Yeni anayasa konusunda umut ve beklentilerini de dile getiren Boyner, şunları söyledi:

"Yeni Anayasa sürecinin aslında toplumda gerginlik oluşturan husus için bir uzlaşma fırsatı olarak görüyoruz. Yeni her zaman kolay değildir. Bir silkelenme, zihniyette dönüşüm, yanlışlarla hesaplaşma ve cesaret gerektirir. Bu cesareti gösterememek eskiyi eleştirirken, eskinin mutsuz eden, zarar veren yapısına razı olmak, zihniyette dönüşüme direnmek insana sadece enerji ve kaynak kaybetmekle kalmaz, hem kendisinin hem çevresinin mutluluğundan çalar. Yeniye alışmak her zaman kolay değildir. Umut vaat eder. Yüklerden kurtulmayı gerektirir. İlerleme konusunda enerji verir.

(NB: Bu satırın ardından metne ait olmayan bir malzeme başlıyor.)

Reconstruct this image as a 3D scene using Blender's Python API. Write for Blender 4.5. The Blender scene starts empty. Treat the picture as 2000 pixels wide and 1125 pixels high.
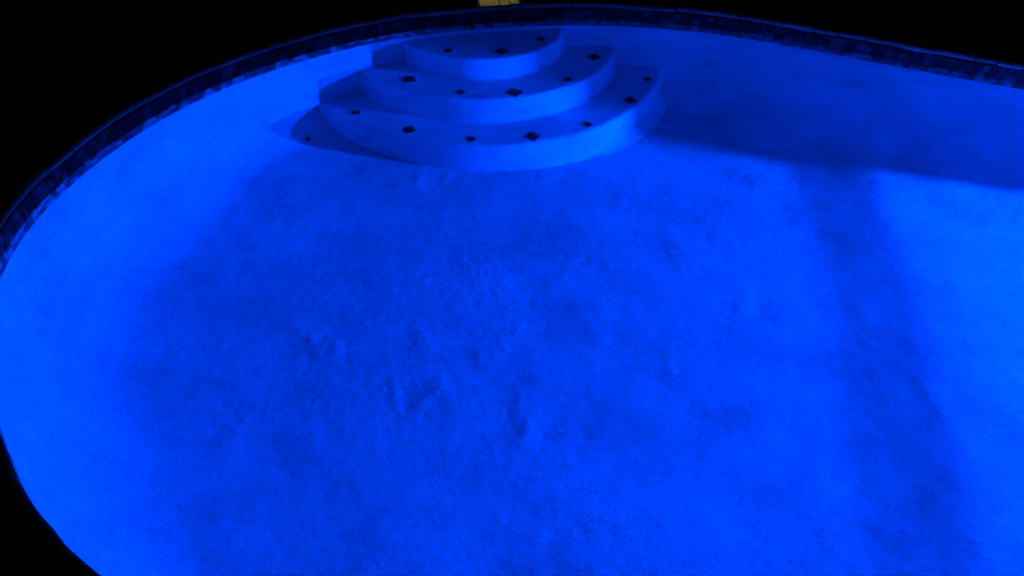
import bpy, math, random
import numpy as np
from mathutils import Matrix, Vector

scene = bpy.context.scene
col = scene.collection
R = math.radians
rnd = random.Random(7)

# ------------------------------------------------------------------ camera
CAM_H = 1.75                      # above the water line (z = 0)
PITCH, ROLL, FPX = 0.68101, 0.045722, 1640.35
cam_d = bpy.data.cameras.new('camera')
cam = bpy.data.objects.new('camera', cam_d)
col.objects.link(cam)
scene.camera = cam
cam_d.sensor_width = 36.0
cam_d.lens = 36.0 * FPX / 2000.0
cam_d.clip_start, cam_d.clip_end = 0.05, 500.0
X = Vector((1, 0, 0))
U = Vector((0, math.sin(PITCH), math.cos(PITCH)))
FW = Vector((0, math.cos(PITCH), -math.sin(PITCH)))
rt = math.cos(ROLL) * X + math.sin(ROLL) * U
up = -math.sin(ROLL) * X + math.cos(ROLL) * U
m3 = Matrix((rt, up, -FW)).transposed()
cam.matrix_world = Matrix.Translation((0, 0, CAM_H)) @ m3.to_4x4()

# ------------------------------------------------------------------ world, night
world = bpy.data.worlds.new('World')
scene.world = world
world.use_nodes = True
wn, wl = world.node_tree.nodes, world.node_tree.links
sky_n = wn.new('ShaderNodeTexSky')
sky_n.sky_type = 'NISHITA'
sky_n.sun_disc = False
sky_n.sun_elevation = R(-4.6)
sky_n.sun_rotation = R(200)
bg = wn['Background']
wl.new(sky_n.outputs['Color'], bg.inputs['Color'])
bg.inputs['Strength'].default_value = 0.06

# ------------------------------------------------------------------ view and render settings
vs = scene.view_settings
vs.view_transform = 'Standard'
vs.look = 'None'
vs.exposure = 0.0
vs.gamma = 1.0
vs.use_curve_mapping = False
scene.render.engine = 'CYCLES'
cy = scene.cycles
cy.use_denoising = True
try:
    cy.denoiser = 'OPENIMAGEDENOISE'
    cy.denoising_input_passes = 'RGB_ALBEDO_NORMAL'
    cy.denoising_prefilter = 'ACCURATE'
except Exception:
    pass
cy.max_bounces = 14
cy.diffuse_bounces = 8
cy.glossy_bounces = 6
cy.transmission_bounces = 8
cy.caustics_reflective = True      # the still surface mirrors the pool light downwards
cy.caustics_refractive = True
cy.blur_glossy = 0.0
cy.sample_clamp_direct = 0.0
cy.sample_clamp_indirect = 0.0
cy.use_adaptive_sampling = False
cy.use_guiding = True
cy.use_surface_guiding = True
cy.surface_guiding_probability = 0.7
cy.guiding_training_samples = 256

# ------------------------------------------------------------------ dimensions (metres, water line at z = 0)
D1, D2, D3, FLOOR = 0.120, 0.371, 0.621, 0.875
TILE_Z0, TILE_Z1 = -0.0755, 0.062
NOSE_Z0, DECK_Z = 0.064, 0.094
LAMP = Vector((5.44, 3.03, -0.58))
LAMP_R = 0.08
LAMP_L = 13000.0

# ------------------------------------------------------------------ helpers
def setp(o, label=None, cat=None, group=None, kind=None):
    if label: o['label'] = label
    if cat: o['category'] = cat
    if group: o['group'] = group
    if kind: o['kind'] = kind
    return o

def mesh_obj(name, verts, faces, mat=None, parent=None, smooth=True):
    me = bpy.data.meshes.new(name)
    verts = np.asarray(verts, dtype=np.float32)
    fa = np.asarray(faces) if not isinstance(faces, np.ndarray) else faces
    if fa.dtype == object:
        me.from_pydata([tuple(v) for v in verts], [], [tuple(f) for f in faces])
    else:
        k = fa.shape[1]
        me.vertices.add(len(verts)); me.vertices.foreach_set('co', verts.ravel())
        me.loops.add(fa.size); me.loops.foreach_set('vertex_index', fa.astype(np.int32).ravel())
        me.polygons.add(len(fa))
        me.polygons.foreach_set('loop_start', np.arange(0, fa.size, k, dtype=np.int32))
        me.update(calc_edges=True)
    if smooth:
        me.polygons.foreach_set('use_smooth', np.ones(len(me.polygons), dtype=bool))
    me.validate()
    if mat: me.materials.append(mat)
    o = bpy.data.objects.new(name, me)
    col.objects.link(o)
    if parent: o.parent = parent
    return o

def poly_obj(name, verts, faces, mat=None, parent=None, smooth=False):
    me = bpy.data.meshes.new(name)
    me.from_pydata([tuple(v) for v in verts], [], [tuple(f) for f in faces])
    if smooth:
        me.polygons.foreach_set('use_smooth', np.ones(len(me.polygons), dtype=bool))
    if mat: me.materials.append(mat)
    o = bpy.data.objects.new(name, me)
    col.objects.link(o)
    if parent: o.parent = parent
    return o

def empty(name, loc=(0, 0, 0)):
    o = bpy.data.objects.new(name, None)
    o.empty_display_size = 0.1
    o.location = loc
    col.objects.link(o)
    return o

def grid_faces(n, m, wrap=False):
    """n columns (wrapping) by m rows of vertices, vertex index = i*m + j"""
    i = np.arange(n if wrap else n - 1)
    j = np.arange(m - 1)
    I, J = np.meshgrid(i, j, indexing='ij')
    I2 = (I + 1) % n
    return np.stack([I * m + J, I2 * m + J, I2 * m + J + 1, I * m + J + 1], -1).reshape(-1, 4)

_perm = np.random.RandomState(3).randint(0, 1 << 30, 65536)
def _h(ix, iy, s):
    return _perm[(ix * 7919 + iy * 104729 + s * 1299709) & 65535] / float(1 << 30) * 2 - 1
def vnoise(x, y, s=0):
    ix, iy = np.floor(x).astype(np.int64), np.floor(y).astype(np.int64)
    fx, fy = x - ix, y - iy
    fx = fx * fx * fx * (fx * (fx * 6 - 15) + 10); fy = fy * fy * fy * (fy * (fy * 6 - 15) + 10)
    a, b, c, d = _h(ix, iy, s), _h(ix + 1, iy, s), _h(ix, iy + 1, s), _h(ix + 1, iy + 1, s)
    return a + (b - a) * fx + (c - a) * fy + (a - b - c + d) * fx * fy
def fbm(x, y, freq, oct=4, s=0, gain=0.5):
    v, amp = 0, 1
    for k in range(oct):
        c_, s_ = math.cos(0.7 * k + .3), math.sin(0.7 * k + .3)
        v = v + amp * vnoise((x * c_ - y * s_) * freq + 17.3 * k, (x * s_ + y * c_) * freq + 9.1 * k, s + k)
        freq *= 2.03; amp *= gain
    return v
def sstep(a, b, t):
    t = np.asarray(t, float)
    u = np.clip((t - a) / (b - a), 0, 1)
    return u * u * (3 - 2 * u)

# ------------------------------------------------------------------ materials
def new_mat(name):
    m = bpy.data.materials.new(name); m.use_nodes = True
    nt = m.node_tree
    return m, nt, nt.nodes['Principled BSDF']

def ramp(nt, src, stops):
    r = nt.nodes.new('ShaderNodeValToRGB')
    els = r.color_ramp.elements
    els[0].position, els[0].color = stops[0][0], (*stops[0][1], 1)
    els[1].position, els[1].color = stops[-1][0], (*stops[-1][1], 1)
    for p, c in stops[1:-1]:
        e = els.new(p); e.color = (*c, 1)
    nt.links.new(src, r.inputs['Fac'])
    return r

def noise(nt, vec, scale, detail=4, rough=0.55):
    n = nt.nodes.new('ShaderNodeTexNoise')
    n.inputs['Scale'].default_value = scale
    n.inputs['Detail'].default_value = detail
    n.inputs['Roughness'].default_value = rough
    nt.links.new(vec, n.inputs['Vector'])
    return n

def plaster(name, bump=1.0, lift=1.0):
    m, nt, b = new_mat(name)
    L = nt.links
    pos = nt.nodes.new('ShaderNodeNewGeometry').outputs['Position']
    n1 = noise(nt, pos, 3.1, 9, 0.68)
    r1 = ramp(nt, n1.outputs['Fac'], [(p_, tuple(min(.8, v_ * lift) for v_ in c_)) for p_, c_ in ((0.32, (0.33, 0.318, 0.36)), (0.47, (0.43, 0.415, 0.46)), (0.66, (0.51, 0.495, 0.54)))])
    # specks of aggregate and dirt
    n2 = noise(nt, pos, 105, 3, 0.7)
    r2 = ramp(nt, n2.outputs['Fac'], [(0.30, (0.42, 0.42, 0.45)), (0.50, (0.93, 0.93, 0.93)), (1.0, (1, 1, 1))])
    mx = nt.nodes.new('ShaderNodeMix'); mx.data_type = 'RGBA'; mx.blend_type = 'MULTIPLY'
    mx.inputs['Factor'].default_value = 0.8
    L.new(r1.outputs['Color'], mx.inputs['A']); L.new(r2.outputs['Color'], mx.inputs['B'])
    L.new(mx.outputs['Result'], b.inputs['Base Color'])
    b.inputs['Roughness'].default_value = 0.85
    b.inputs['Specular IOR Level'].default_value = 0.0
    n3 = noise(nt, pos, 75, 5, 0.65)
    n4 = noise(nt, pos, 16, 4, 0.6)
    ad = nt.nodes.new('ShaderNodeMath'); ad.operation = 'MULTIPLY_ADD'
    ad.inputs[1].default_value = 1.2
    L.new(n4.outputs['Fac'], ad.inputs[0]); L.new(n3.outputs['Fac'], ad.inputs[2])
    bp = nt.nodes.new('ShaderNodeBump')
    bp.inputs['Strength'].default_value = 1.0
    bp.inputs['Distance'].default_value = 0.0016 * bump
    L.new(ad.outputs[0], bp.inputs['Height'])
    L.new(bp.outputs['Normal'], b.inputs['Normal'])
    return m

M_PLASTER = plaster('white_plaster', 1.0)
M_PLASTER_STEP_LIT = plaster('white_plaster_lit_steps', 0.8, 1.25)  # same plaster, lighter colour: extra brightness of the lit steps is painted in

def glaze(name, c):
    m, nt, b = new_mat(name)
    pos = nt.nodes.new('ShaderNodeNewGeometry').outputs['Position']
    n = noise(nt, pos, 60, 3)
    r = ramp(nt, n.outputs['Fac'], [(0.3, tuple(v * 0.75 for v in c)), (0.7, c)])
    nt.links.new(r.outputs['Color'], b.inputs['Base Color'])
    b.inputs['Roughness'].default_value = 0.25
    b.inputs['Specular IOR Level'].default_value = 0.12
    return m
M_TILE = [glaze('glass_tile_pale', (0.16, 0.18, 0.20)), glaze('glass_tile_mid', (0.075, 0.085, 0.105)),
          glaze('glass_tile_slate', (0.042, 0.045, 0.065)), glaze('glass_tile_dark', (0.03, 0.031, 0.045))]

def stone(name, c0, c1, scale=9.0, bump=0.004):
    m, nt, b = new_mat(name)
    oi = nt.nodes.new('ShaderNodeObjectInfo')
    pos = nt.nodes.new('ShaderNodeNewGeometry').outputs['Position']
    n = noise(nt, pos, scale, 7, 0.65)
    r = ramp(nt, n.outputs['Fac'], [(0.3, c0), (0.7, c1)])
    hs = nt.nodes.new('ShaderNodeHueSaturation')
    mr = nt.nodes.new('ShaderNodeMapRange')
    mr.inputs['To Min'].default_value, mr.inputs['To Max'].default_value = 0.75, 1.2
    nt.links.new(oi.outputs['Random'], mr.inputs['Value'])
    nt.links.new(mr.outputs['Result'], hs.inputs['Value'])
    nt.links.new(r.outputs['Color'], hs.inputs['Color'])
    nt.links.new(hs.outputs['Color'], b.inputs['Base Color'])
    b.inputs['Roughness'].default_value = 0.85
    bp = nt.nodes.new('ShaderNodeBump'); bp.inputs['Distance'].default_value = bump
    n2 = noise(nt, pos, scale * 6, 6, 0.6)
    nt.links.new(n2.outputs['Fac'], bp.inputs['Height']); nt.links.new(bp.outputs['Normal'], b.inputs['Normal'])
    return m
M_STONE = stone('sandstone', (0.36, 0.31, 0.25), (0.58, 0.52, 0.42))
M_MORTAR = stone('mortar', (0.05, 0.048, 0.045), (0.10, 0.095, 0.09), 20)
M_GROUT = stone('pale_grout', (0.30, 0.30, 0.32), (0.40, 0.40, 0.42), 40, 0.001)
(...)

Toplumda kendini farklı hisseden ve farklı düşünen herkesin asgari temelde mutlu ve huzurlu, güvenli hissetmediği toplumsal barışın sağlanamadığı bir ülkede kendi ideal dünya algımızı birbirimize dayatarak, birbirimizin mutsuzluğuna rağmen mutlu olamayız. Özellikle böyle dönemlerde siyasete çok önemli rol düşüyor. Siyasetin temsil ettiği farklı görüşleri meclis çatısı altıda uzlaştırıcı bir yaklaşımla dengelemek ve toplumun tümünü mutluluğa huzura ulaştıracak engelleri kaldırmak asli sorumluluklarıdır. Siyasiler tarafından kullanılan dil, topluma bu yönde umut ve ilham vermeli. Müzakere ortamını zorlaştırıcı değil, kolaylaştırıcı üslup içermelidir. Özü itibariyle özgürlükçü, baskı ve korkudan uzak bir Anayasa'yı yeni özgürlükçü, baskı ve korkudan uzak bir müzakere ortamında yaratabiliriz. Önümüzde çok önemli bir fırsat var. Bu fırsatı kaçırma lüksümüz olmadığını ve süreci tüm paydaşları net bir şekilde kabul etmek zorunda. Uzlaşmaya büyük ölçüde ihtiyacımız var. Hem iktidar ve hem de ana muhalefet partisi arasındaki uzlaşma büyük önem taşımakta. Bu ortamı çok önemli görüyoruz. Bu sürecin çanlı tutulması için her türlü girişimi destek veriyoruz. Bütün siyasi partileri yapıcı ve şeffaf bir müzakere ortamına davet ediyoruz."